Candinho conta que conheceu o atual príncipe herdeiro, Mohammad Bin Salman, que de fato governa o país. Na época de Candinho ele Bin Salman era um menino de cerca de 8 anos, que frequentava os treinos e os jogos ao lado dos familiares mais velhos.

Eu via sempre ele por lá, com outros meninos. Acompanhavam os treinos, entravam no campo, mostravam um apego muito grande ao futebol. Hoje eles administram de outra maneira, com uma visão capitalista”, ressalta.

Em 1993, Candinho foi técnico da seleção da Arábia Saudita, e passou por uma situação difícil, ao se negar a mudar a equipe por ordem de um príncipe. Acabou deixando o país, mas retornou tempos depois para novamente comandar o Al-Hilal. Para ele, os atuais jogadores não correm risco de serem punidos pela rigorosa lei local.

“Hoje há espaço para pessoas assistirem os jogos de calça jeans. Os estádios são arenas, as cidades têm shoppings modernos, ruas largas, como nos Estados Unidos. Não haverá nenhuma perseguição a eles. Isso é coisa da imprensa”, afirma.

Sem decadência

O ex-treinador rebate as afirmações de que os jogadores que foram para lá entrarão em uma fase de declínio na carreira.

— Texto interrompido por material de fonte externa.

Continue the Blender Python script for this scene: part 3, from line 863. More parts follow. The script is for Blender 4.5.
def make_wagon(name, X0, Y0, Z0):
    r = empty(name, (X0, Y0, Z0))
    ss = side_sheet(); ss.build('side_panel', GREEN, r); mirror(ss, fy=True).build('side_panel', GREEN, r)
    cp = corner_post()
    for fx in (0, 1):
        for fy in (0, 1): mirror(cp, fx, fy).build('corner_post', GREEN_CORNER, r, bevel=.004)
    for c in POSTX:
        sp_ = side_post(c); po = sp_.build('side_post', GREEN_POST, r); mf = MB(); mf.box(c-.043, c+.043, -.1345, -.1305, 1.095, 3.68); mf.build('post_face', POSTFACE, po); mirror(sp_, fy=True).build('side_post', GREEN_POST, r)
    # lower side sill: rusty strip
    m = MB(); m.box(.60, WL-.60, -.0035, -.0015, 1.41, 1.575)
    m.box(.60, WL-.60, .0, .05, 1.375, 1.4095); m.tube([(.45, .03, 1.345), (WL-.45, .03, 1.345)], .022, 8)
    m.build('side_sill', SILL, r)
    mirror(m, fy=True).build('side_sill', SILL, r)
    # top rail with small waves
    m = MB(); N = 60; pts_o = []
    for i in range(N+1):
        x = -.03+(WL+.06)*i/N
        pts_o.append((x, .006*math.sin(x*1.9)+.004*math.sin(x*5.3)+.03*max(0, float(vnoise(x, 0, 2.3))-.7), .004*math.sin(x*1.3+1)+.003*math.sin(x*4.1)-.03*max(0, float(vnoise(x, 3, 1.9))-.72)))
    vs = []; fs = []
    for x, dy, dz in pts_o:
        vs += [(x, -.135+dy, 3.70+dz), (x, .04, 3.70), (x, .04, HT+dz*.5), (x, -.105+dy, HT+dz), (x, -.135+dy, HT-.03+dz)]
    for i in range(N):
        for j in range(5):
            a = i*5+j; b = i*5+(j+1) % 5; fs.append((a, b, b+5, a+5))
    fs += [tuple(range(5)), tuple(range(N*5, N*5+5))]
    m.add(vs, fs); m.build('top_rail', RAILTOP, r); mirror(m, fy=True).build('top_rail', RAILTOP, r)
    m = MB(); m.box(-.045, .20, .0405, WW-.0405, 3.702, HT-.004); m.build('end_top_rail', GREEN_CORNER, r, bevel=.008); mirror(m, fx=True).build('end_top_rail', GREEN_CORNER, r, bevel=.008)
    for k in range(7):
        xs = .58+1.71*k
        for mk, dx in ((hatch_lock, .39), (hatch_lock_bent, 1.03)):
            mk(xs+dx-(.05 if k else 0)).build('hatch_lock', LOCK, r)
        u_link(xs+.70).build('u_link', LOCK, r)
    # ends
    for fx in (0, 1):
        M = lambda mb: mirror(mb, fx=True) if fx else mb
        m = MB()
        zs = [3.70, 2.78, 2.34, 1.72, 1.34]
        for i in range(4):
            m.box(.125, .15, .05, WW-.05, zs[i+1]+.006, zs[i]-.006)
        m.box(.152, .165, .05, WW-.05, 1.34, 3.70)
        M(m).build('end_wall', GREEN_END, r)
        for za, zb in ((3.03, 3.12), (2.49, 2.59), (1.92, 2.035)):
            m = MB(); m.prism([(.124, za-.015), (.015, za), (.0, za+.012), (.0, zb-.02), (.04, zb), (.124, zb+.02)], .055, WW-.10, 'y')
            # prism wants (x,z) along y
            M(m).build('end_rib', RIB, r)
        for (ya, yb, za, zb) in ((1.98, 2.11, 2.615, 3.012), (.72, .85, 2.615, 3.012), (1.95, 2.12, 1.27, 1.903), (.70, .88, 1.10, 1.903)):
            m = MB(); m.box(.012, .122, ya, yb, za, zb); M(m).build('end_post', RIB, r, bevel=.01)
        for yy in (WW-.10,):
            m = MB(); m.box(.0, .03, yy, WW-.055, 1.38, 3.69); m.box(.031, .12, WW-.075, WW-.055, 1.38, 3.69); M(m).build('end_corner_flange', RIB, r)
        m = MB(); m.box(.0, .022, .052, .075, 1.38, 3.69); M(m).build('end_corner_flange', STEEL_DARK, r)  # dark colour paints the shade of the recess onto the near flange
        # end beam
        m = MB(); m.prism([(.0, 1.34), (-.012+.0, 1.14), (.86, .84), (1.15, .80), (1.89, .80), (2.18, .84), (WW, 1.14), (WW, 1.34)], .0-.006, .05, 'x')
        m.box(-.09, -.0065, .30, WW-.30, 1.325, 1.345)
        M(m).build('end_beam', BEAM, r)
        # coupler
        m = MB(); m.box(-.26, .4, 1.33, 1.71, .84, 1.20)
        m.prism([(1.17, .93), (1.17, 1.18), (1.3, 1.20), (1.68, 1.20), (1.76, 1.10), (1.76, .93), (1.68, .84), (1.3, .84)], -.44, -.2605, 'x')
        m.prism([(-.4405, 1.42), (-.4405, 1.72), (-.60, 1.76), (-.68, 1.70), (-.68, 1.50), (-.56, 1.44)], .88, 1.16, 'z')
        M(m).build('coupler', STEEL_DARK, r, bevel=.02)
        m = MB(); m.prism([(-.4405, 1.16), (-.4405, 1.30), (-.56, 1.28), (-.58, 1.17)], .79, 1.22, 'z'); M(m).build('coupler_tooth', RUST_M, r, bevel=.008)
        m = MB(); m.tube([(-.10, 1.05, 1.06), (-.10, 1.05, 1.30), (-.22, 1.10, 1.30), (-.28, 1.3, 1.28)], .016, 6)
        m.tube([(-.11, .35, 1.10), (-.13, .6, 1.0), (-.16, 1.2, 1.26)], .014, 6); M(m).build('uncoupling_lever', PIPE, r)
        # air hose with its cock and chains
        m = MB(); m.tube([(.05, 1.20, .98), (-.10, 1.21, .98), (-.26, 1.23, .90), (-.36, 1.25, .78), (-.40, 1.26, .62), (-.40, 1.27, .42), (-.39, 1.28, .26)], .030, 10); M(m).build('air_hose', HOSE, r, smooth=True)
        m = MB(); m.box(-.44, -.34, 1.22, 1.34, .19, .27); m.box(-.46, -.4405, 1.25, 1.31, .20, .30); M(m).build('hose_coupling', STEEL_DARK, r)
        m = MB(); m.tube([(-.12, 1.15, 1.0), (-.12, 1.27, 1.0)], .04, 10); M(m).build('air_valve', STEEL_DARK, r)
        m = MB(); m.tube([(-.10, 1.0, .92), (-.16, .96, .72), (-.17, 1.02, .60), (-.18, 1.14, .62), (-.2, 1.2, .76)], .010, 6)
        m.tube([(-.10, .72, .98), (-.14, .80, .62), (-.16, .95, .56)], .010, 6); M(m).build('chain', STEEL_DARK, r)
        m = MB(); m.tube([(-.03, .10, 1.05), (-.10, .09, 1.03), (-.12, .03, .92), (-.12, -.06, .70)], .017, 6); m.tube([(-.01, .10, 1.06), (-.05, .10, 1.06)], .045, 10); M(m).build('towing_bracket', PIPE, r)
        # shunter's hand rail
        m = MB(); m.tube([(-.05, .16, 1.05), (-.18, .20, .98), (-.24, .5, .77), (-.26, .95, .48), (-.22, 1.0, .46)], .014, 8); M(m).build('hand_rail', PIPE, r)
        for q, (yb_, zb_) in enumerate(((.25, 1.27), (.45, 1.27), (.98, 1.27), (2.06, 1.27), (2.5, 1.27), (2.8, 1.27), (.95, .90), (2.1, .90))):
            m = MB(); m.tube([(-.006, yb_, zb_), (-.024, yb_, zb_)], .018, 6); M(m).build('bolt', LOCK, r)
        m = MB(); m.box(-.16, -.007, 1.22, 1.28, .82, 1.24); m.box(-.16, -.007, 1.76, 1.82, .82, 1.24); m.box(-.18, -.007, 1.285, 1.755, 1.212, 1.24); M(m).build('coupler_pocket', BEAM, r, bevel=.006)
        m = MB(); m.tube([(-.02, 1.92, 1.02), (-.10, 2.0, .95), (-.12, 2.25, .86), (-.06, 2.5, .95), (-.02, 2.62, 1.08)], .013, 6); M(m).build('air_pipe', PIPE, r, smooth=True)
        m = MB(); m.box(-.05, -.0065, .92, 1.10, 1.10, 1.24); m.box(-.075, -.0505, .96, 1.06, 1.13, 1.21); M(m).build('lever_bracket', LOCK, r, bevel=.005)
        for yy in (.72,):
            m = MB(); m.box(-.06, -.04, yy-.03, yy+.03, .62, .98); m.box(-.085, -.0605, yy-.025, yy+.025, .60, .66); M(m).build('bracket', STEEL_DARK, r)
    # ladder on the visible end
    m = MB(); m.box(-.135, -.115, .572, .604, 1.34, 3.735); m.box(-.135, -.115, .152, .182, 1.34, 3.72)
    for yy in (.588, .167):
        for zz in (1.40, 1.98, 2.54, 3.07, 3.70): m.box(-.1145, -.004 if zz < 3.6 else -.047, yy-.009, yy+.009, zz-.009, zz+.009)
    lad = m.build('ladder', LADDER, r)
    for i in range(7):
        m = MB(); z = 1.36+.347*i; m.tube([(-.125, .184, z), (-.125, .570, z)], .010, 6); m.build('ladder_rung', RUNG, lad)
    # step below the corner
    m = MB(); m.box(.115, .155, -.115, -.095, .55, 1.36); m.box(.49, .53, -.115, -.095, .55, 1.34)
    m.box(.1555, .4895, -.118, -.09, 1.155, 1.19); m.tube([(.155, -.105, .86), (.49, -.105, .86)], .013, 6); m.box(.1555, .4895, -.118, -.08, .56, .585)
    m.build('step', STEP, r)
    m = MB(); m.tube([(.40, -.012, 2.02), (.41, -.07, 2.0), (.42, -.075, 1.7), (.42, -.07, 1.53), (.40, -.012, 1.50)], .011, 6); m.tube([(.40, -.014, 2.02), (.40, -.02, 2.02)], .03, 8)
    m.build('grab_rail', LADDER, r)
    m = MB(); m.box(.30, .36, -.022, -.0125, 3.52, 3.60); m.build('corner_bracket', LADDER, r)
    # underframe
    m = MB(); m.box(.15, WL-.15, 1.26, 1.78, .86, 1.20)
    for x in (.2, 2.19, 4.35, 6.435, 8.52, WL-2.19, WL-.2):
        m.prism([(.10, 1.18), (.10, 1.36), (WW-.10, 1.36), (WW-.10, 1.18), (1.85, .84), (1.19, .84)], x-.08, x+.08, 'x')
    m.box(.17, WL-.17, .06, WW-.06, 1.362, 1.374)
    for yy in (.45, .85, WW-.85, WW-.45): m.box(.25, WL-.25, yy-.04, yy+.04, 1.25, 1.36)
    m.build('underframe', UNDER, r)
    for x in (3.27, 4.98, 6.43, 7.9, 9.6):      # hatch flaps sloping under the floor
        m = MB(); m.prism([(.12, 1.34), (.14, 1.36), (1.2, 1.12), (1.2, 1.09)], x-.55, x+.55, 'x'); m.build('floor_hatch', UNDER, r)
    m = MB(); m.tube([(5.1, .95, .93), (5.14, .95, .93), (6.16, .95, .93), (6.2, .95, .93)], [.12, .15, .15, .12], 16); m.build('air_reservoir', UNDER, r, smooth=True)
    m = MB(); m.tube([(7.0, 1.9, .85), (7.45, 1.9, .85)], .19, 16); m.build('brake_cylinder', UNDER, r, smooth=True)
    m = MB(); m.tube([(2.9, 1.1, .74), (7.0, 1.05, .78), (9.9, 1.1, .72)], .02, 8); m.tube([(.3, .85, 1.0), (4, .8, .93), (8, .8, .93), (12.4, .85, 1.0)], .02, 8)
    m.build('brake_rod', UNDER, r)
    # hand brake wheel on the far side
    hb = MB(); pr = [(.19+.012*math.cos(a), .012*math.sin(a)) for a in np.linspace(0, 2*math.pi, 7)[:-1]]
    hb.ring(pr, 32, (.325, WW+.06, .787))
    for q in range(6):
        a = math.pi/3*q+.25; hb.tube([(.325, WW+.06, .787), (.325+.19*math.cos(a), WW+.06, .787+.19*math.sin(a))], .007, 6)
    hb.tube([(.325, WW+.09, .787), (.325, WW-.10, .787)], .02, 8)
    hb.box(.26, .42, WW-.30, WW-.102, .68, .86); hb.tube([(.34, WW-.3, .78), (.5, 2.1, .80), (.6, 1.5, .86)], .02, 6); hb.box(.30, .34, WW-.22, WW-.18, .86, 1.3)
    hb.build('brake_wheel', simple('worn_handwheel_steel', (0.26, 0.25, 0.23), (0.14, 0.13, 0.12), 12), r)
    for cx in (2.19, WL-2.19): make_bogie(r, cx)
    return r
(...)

“Não há decadência nenhuma em ir para lá. A Arábia ganhou da Argentina, tem formado bons jogadores. O nível é bom e vai se elevar ainda mais com jogadores consagrados. Não são eles que vão piorar, o futebol é que vai melhorar com craques como Neymar, Benzema e Cristiano Ronaldo”.

Para Candinho, Neymar tomou uma decisão acertada nesse momento da carreira.

“Neymar fez boa escolha em ir jogar na Arábia Saudita. Vai ganhar trilhões, atuar em estádios maravilhosos, ter uma ótima infraestrutura. E as equipes de lá são competitivas. Ruim está o nível em geral do futebol brasileiro”.

No país, o som dos minaretes chamando para a reza já se mistura ao da música moderna nos rádios dos carros de Riad.

Mulheres já podem dirigir, ter direito a serviços públicos sem um tutor e até votar.

A influência da religião permanece, agora de forma indireta, encoberta pela imagem de nação em busca de diversificar a economia, abrindo novos campos, além dos petrolíferos, como a indústria, a construção civil e os serviços.

Ditadura intacta

A Arábia Saudita tem passado por uma reestruturação que, no entanto, ainda a mantém como uma ferrenha ditadura. Candinho, no entanto, diz que já houve momentos em que a repressão era muito mais severa.

“Na minha época, bandido tinha as mãos cortadas em praça pública. Hoje está mais moderado, Na minha época tudo era mais rígido. Hoje, as mulheres podem dirigir, votar. Mudou muito. Mas, mesmo com todas as regras de então, não tive maiores problemas, eu e minha família gostávamos de morar lá”, garante.

Especialistas afirmam que todo esse cenário de mudanças é direcionado a investidores, turistas ou trabalhadores de fora. O povo, de uma maneira geral, continua oprimido.

“Para justificar a supressão da oposição e a restrição dos direitos sociais e humanos de seus cidadãos e trabalhadores migrantes, a elite saudita encorajou esta narrativa do excepcionalíssimo saudita – de uma Arábia Saudita sem seu povo”, afirma a professora emérita de história na George Washington University, Dina Rizk Khouri.

Candinho aponta um importante fator que já mostrava as desigualdades na época. A população e até mesmo os profissionais do futebol não podiam consumir álcool, de acordo com as leis islâmicas. Havia brasileiros que, inclusive, construíam alambiques clandestinos para reunir os amigos em festas. Isso não acontecia, no entanto, com os governantes locais.

“Naquela época, em reuniões dos governantes locais se servia uísque. O povo não podia, mas muita gente que mandava, podia”, lembra.